1915(e)(2)); Johnson v. Crawson, No. 5:08cv300-RS-EMT, 2010 WL 1380247, at *2 (N.D. Fla. Mar. 3, 2010) (same); see also Strickland v. United States, 739 F. App’x 587, 588 (11th Cir. 2018) (“A sanction less than dismissal would signal that a failure

to disclose filings is an infraction without consequence.”). As one district judge from this District stated in an order of dismissal for failure to disclose, “If the requirement for prisoner plaintiffs to disclose their prior lawsuits is to serve its purpose, a plaintiff must provide accurate information. If word got around the prisons that inaccurate

or incomplete information could be provided with no effective sanction, the form would serve little purpose.” Rodriguez v. Inch, No. 4:19cv191-RH-HTC, Doc. 52 (N.D. Fla. June 7, 2020).

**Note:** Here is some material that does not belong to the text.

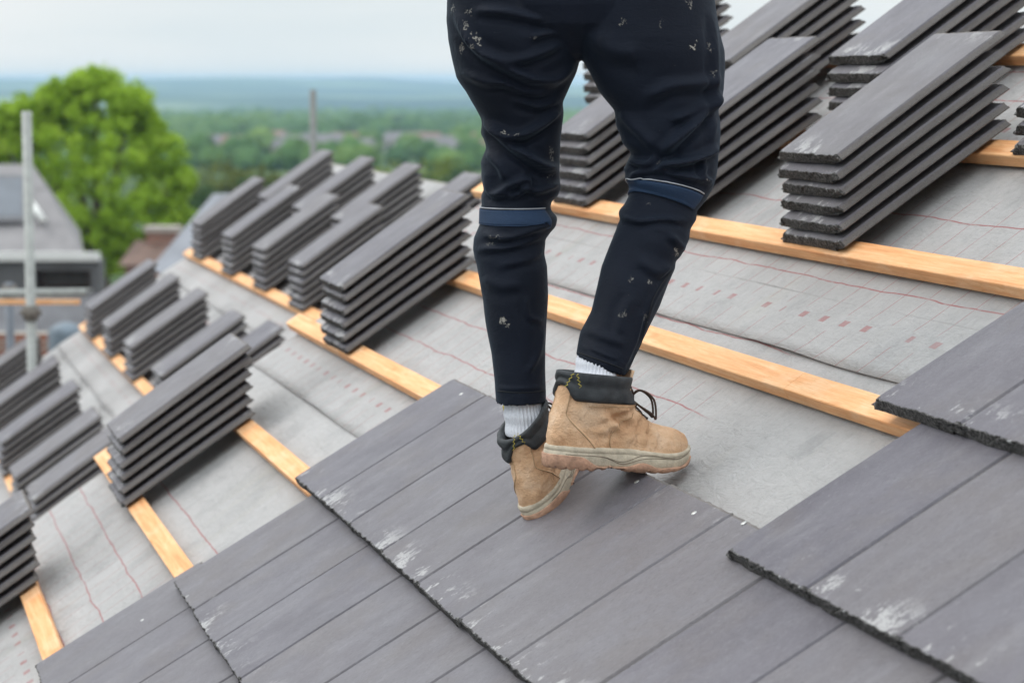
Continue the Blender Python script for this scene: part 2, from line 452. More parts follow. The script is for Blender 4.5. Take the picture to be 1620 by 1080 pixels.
# battens
def batten(b, a0, a1, c=0., label='', w=.050, t=.025):
    n = max(4, int((a1 - a0) / .06)); rs = np.random.default_rng(int(abs(b) * 1000) + int(a1 * 10))
    P = []
    for i in range(n + 1):
        x = (a1 - a0) * i / n
        q = .0008
        wob = .0009 * noise.noise(Vector((x * 3, b * 9, 0))); e = lambda s_: .0007 * noise.noise(Vector((x * 25, b * 7, s_)))
        P.append([(x, -w / 2 + q, 0), (x, w / 2 - q, 0), (x, w / 2 + e(1), q * 1.5), (x, w / 2 + e(2), t - q * 2), (x, w / 2 - q * 2 + e(3), t + wob * .3), (x, -w / 2 + q * 2 + e(4), t + wob * .3), (x, -w / 2 + e(5), t - q * 2), (x, -w / 2 + e(6), q * 1.5)])
    mb = MB(); mb.loft(P)
    o = mb.build('batten', WOOD, mw=MR @ Matrix.Translation((-a1, b, c - t)))
    bm = bmesh.new(); bm.from_mesh(o.data); bmesh.ops.recalc_face_normals(bm, faces=bm.faces); bm.to_mesh(o.data); bm.free()
    autosmooth(o, 30)
    tag(o, label, 'batten', 'timber battens nailed across the roof')
    return o
END = 7.08
batten(BAT(-1), 1.2, END, label='pale timber batten nearest the ridge, seen at the top right corner')
batten(BAT(0), 1.2, END, label='pale timber batten under the upper row of stacks at the right')
batten(BAT(1), 1.2, END, label="long pale timber batten under the sharp right stack, passing behind the worker's knees")
batten(BAT(2), 3.84, END, label="left length of the timber batten behind the worker's shins, up to its butt joint")
batten(BAT(2), 1.2, 3.8385, label='short length of batten right of the butt joint, running under the tiles')
batten(BAT(3), 1.2, END - .01, label="timber batten under the large blurred stack left of the worker's knee")
batten(BAT(4), 1.2, END, label='timber batten emerging from under the lower left blurred stack towards the tiles')
batten(BAT(5), 1.2, END + .02, label='timber batten below the lower left blurred stack')
batten(BAT(6), 1.2, END, label='timber batten at the bottom left corner')
batten(BAT(7), 1.2, END, label='timber batten under the stack at the left picture edge')

# membrane sheets
def sheet(a0, a1, b0, b1, c, label, seed=0, lift=.010):
    na = int((a1 - a0) / .05); nbb = int((b1 - b0) / .03)
    P = []
    for i in range(nbb + 1):
        row = []
        for j in range(na + 1):
            a = a1 - (a1 - a0) * j / na; b = b0 + (b1 - b0) * i / nbb
            t = max(0, 1 - (b - b0) / .15)
            edge = .006 * noise.noise(Vector((a * 1.7, b0, seed))) * t
            z = c - .0325 + .0040 * min(1, t * 1.6) + .0035 * noise.noise(Vector((a * 1.3, b * 4, 0)))
            if i == 0: z += lift * max(0, noise.noise(Vector((a * 2.1, 5, seed))) + .1)
            dk = min(abs(b - BAT(k) - (0 if c > -.2 else FOFF)) for k in range(-2, 10))
            if dk < .05: z = min(z, c - .0262 - .002 * (1 - min(1, t * 1.6)))
            row.append((a1 - a, b - b0 + edge, z))
        P.append(row)
    mb = MB(); mb.grid(P)
    o = mb.build('roofing_membrane', FELT, mw=MR @ Matrix.Translation((-a1, b0, 0)))
    m = o.modifiers.new('thick', 'SOLIDIFY'); m.thickness = .0007; m.offset = -1
    tag(o, label, 'roofing membrane', 'overlapping strips of roofing membrane')
    o.pass_index = seed
    return o
FOFF = 0
for i, (b0, b1, lb) in enumerate([(-1.15, -.4, 'grey roofing membrane strip in the bottom left corner'),
        (-.54, .62, 'grey roofing membrane strip with red lines below the loose edge, left'),
        (.487, 1.25, "grey roofing membrane strip in front of the worker's boots"),
        (1.095, 1.85, "grey roofing membrane strip with red lines and marks right of the worker's shins"),
        (1.70, 2.2, 'grey roofing membrane strip under the upper row of stacks')]):
    sheet(1.0 if i > 1 else 2.0, 6.99, b0, b1, 0., lb, i)

# far roof, one step down the terrace
FC = -.476; FV = 13.2
far_b = {'r': 1.29, 'a': .955, 'b': .262, 'c': -.43, 'd': -1.12}
FOFF = far_b['a'] + .018 - BAT(2)
for k_, nm in [(1, 'upper stack row'), (2, 'second stack row'), (3, 'empty'), (4, 'third stack row'), (5, 'lower empty'), (6, 'lowest stack row')]:
    batten(BAT(k_) + FOFF - (.03 if k_ == -1 else 0), 7.3, FV - .05, FC, label='timber batten of the %s on the blurred far roof' % nm if 'row' in nm else 'timber batten, %s one on the blurred far roof' % nm) if k_ not in (3, 5) else None
for i, (b0, b1) in enumerate([(-1.6, -.62), (-.72, .2), (.10, .9), (.78, 1.86)]):
    nm = ['bottom', 'lower', 'middle', 'upper'][i]
    sheet(7.2, FV, b0, b1, FC, 'pale grey membrane on the blurred far roof, %s strip' % nm, 20 + i)
def fstack(row, a, n, col):
    rows = {'r': 'top row', 'a': 'second row', 'b': 'third row', 'c': 'lowest row'}
    stack(a, far_b[row], n, "%s stack of the far roof's %s" % (col, rows[row]), FC, seed=int(a * 31))
cols = ['rightmost', 'second from right', 'third from right', 'fourth from right', 'leftmost']
for (row, lst) in (('r', [(9.36, 5), (10.42, 5), (11.36, 5), (12.36, 5)]), ('a', [(8.98, 5), (9.93, 6), (10.85, 6), (11.76, 6), (12.80, 6)]),
                   ('b', [(9.02, 6), (9.88, 5), (10.93, 5), (11.84, 5), (12.72, 5)]), ('c', [(8.98, 7), (9.90, 5), (10.83, 5), (11.82, 5), (12.95, 5)])):
    for i, (a, n) in enumerate(lst): fstack(row, a, n, cols[i] if i < len(lst) - 1 else 'leftmost')

# ------------------------------------------------------------------ the houses under the roofs
def roof_to_h(b, c):   # roof coordinates to (across, height above the ground)
    p = roof(0, b, c); return (p - CAM) @ UPH, p[2]
def terrace(a0, a1, c, bt, be, label):
    t = empty('brick_house', roof(a0, 0, c) * [1, 1, 0])
    inv = t.matrix_basis.inverted()
    def P(a, s, z):
        w = a * A * 1. + s * UPH; return (w[0] - t.location[0] + 0., w[1] - t.location[1], z)
    (se, ze), (sr, zr) = roof_to_h(be, c - .04), roof_to_h(bt, c - .04)
    def w(a, s, z): # world point on section
        q = roof(a, 0, 0); base = CAM * [1, 1, 0] + a * A * [1, 1, 0] + s * UPH * [1, 1, 0]
        return (base[0] - t.location[0], base[1] - t.location[1], z)
    sb = sr + (sr - se); d = .18
    mb = MB()
    def prism(sec, a0, a1):
        k = len(sec); v = [w(a0, *p) for p in sec] + [w(a1, *p) for p in sec]
        mb.add(v, [tuple(range(k)), tuple(range(k, 2 * k))[::-1]] + [(i, i + k, (i + 1) % k + k, (i + 1) % k) for i in range(k)])
    prism([(se + .3, 0.0), (sb - .3, 0.0), (sb - .3, ze - .0), (sr, zr - .25), (se + .3, ze - .0)], a0 + .06, a1 - .06)
    mb.build('wall', BRICK, t, False)
    mb = MB(); prism([(se, ze), (sr, zr), (sr, zr - d), (se, ze - d)], a0, a1)
    mb.build('roof_deck', simple('deck_board', (.33, .31, .28), .8), t, False)
    mb = MB(); prism([(sr + .002, zr), (sb, ze), (sb, ze - d), (sr + .002, zr - d)], a0, a1)
    mb.build('rear_roof', SLATE, t, False)
    mb = MB(); prism([(se - .03, ze - .2), (se, ze - .2), (se, ze - .02), (se - .03, ze - .02)], a0, a1)
    mb.build('fascia', WHITEP, t, False)
    tag(t, label, 'house', 'terraced houses being roofed')
terrace(-2.0, 7.0, 0., 2.19, -1.8, 'house whose near roof, partly tiled, carries the worker')
terrace(7.02, FV + .02, FC, 1.88, -1.8, 'stepped down house beyond, its roof set out with blurred tile stacks')

exec_marker = None
# ------------------------------------------------------------------ PERSON
#PERSON-BEGIN
from mathutils.bvhtree import BVHTree
def fabric_mat():
    m = Mat('dark_navy_jersey', .74, .20); v = m.obj()
    c = m.ramp(m.noise(v, 4, 4), [(.3, (.0026, .0046, .0110)), (.7, (.0050, .0085, .0190))])
    lint = m.math('MULTIPLY', m.step(m.noise(v, 420, 3, .6), .60, .78), .07)
    c = m.mix(lint, c, (.10, .11, .12))
    smear = m.math('MULTIPLY', m.step(m.noise(m.obj((1, 1, .45)), 16, 5, .7), .60, .82), .05)
    c = m.mix(smear, c, (.16, .15, .14))
    fleck = m.math('MULTIPLY', m.step(m.vor(v, 85), .038, .022), m.step(m.noise(v, 9, 2), .52, .62))
    c = m.mix(m.math('MULTIPLY', fleck, .38), c, (.50, .47, .42))
    # real splashes of dried mortar and paint where the trousers carry them
    nz = m.nt.nodes.new('ShaderNodeTexNoise'); m.L(v, nz.inputs['Vector']); nz.inputs['Scale'].default_value = 170; nz.inputs['Detail'].default_value = 3
    wv = m.nt.nodes.new('ShaderNodeVectorMath'); wv.operation = 'MULTIPLY_ADD'; m.L(nz.outputs['Color'], wv.inputs[0])
    wv.inputs[1].default_value = (.026, .026, .026); m.L(v, wv.inputs[2])
    tot = None
    for (p, sx, sz, k) in SPOTS:
        q = m.nt.nodes.new('ShaderNodeVectorMath'); q.operation = 'SUBTRACT'; m.L(wv.outputs[0], q.inputs[0]); q.inputs[1].default_value = tuple(np.array(p) + .013)
        d = m.nt.nodes.new('ShaderNodeVectorMath'); d.operation = 'MULTIPLY'; m.L(q.outputs[0], d.inputs[0]); d.inputs[1].default_value = (1 / sx, 1 / .02, 1 / sz)
        l = m.nt.nodes.new('ShaderNodeVectorMath'); l.operation = 'LENGTH'; m.L(d.outputs[0], l.inputs[0])
        f = m.math('MULTIPLY', m.step(l.outputs['Value'], 1.15, .75), k)
        tot = f if tot is None else m.math('MAXIMUM', tot, f)
    br = m.step(m.noise(v, 330, 4, .7), .40, .56)
    c = m.mix(m.math('MULTIPLY', tot, br), c, (.46, .43, .38))
    m.set('Base Color', c); m.set('Sheen Weight', .13); m.set('Sheen Roughness', .4); m.set('Sheen Tint', (.35, .5, .65))
    kn = m.noise(m.obj((1, 1, 1)), 620, 3, .7); cr_ = m.noise(m.obj((1, 1, 1.8)), 34, 5, .6, dist=.8)
    m.bump(m.math('ADD', m.math('MULTIPLY', kn, .22), cr_), .36, .005)
    return m.m
ROOT = np.array(onroof(900, 790, .02))
person = empty('person', ROOT)
tag(person, 'worker in paint-spattered dark trousers and tan boots standing on the tiled roof', 'person')
def rel(P): return np.asarray(P) - ROOT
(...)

Indeed, “[a] plaintiff’s affirmative misrepresentation regarding his prior litigation history, when the complaint form required disclosure of such history and the plaintiff’s statements were made under penalty of perjury, constitutes abuse of the judicial process warranting dismissal of the case without prejudice as ‘malicious’

under § 1915(e)(2)(B)(i) and § 1915A(b)(1).” Ealy v. CCA, 2015 WL 9647546, at *1 (N.D. Fla. Dec. 18, 2015) (collecting Eleventh Circuit cases affirming dismissals without prejudice where plaintiffs failed to disclose their prior litigation history). B. Defendants McKenzie and Orobello Even had Fountain truthfully disclosed his litigation history, this matter would

still need to be dismissed because Fountain cannot state a claim under § 1983 against the Defendants. First, Assistant State Attorney, McKenzie is immune from liability for actions taken in pursuit of a criminal prosecution. See Hoffman v. Office of State

Attorney, Fourth Judicial Circuit, 793 F. App’x 945, 950 (11th Cir.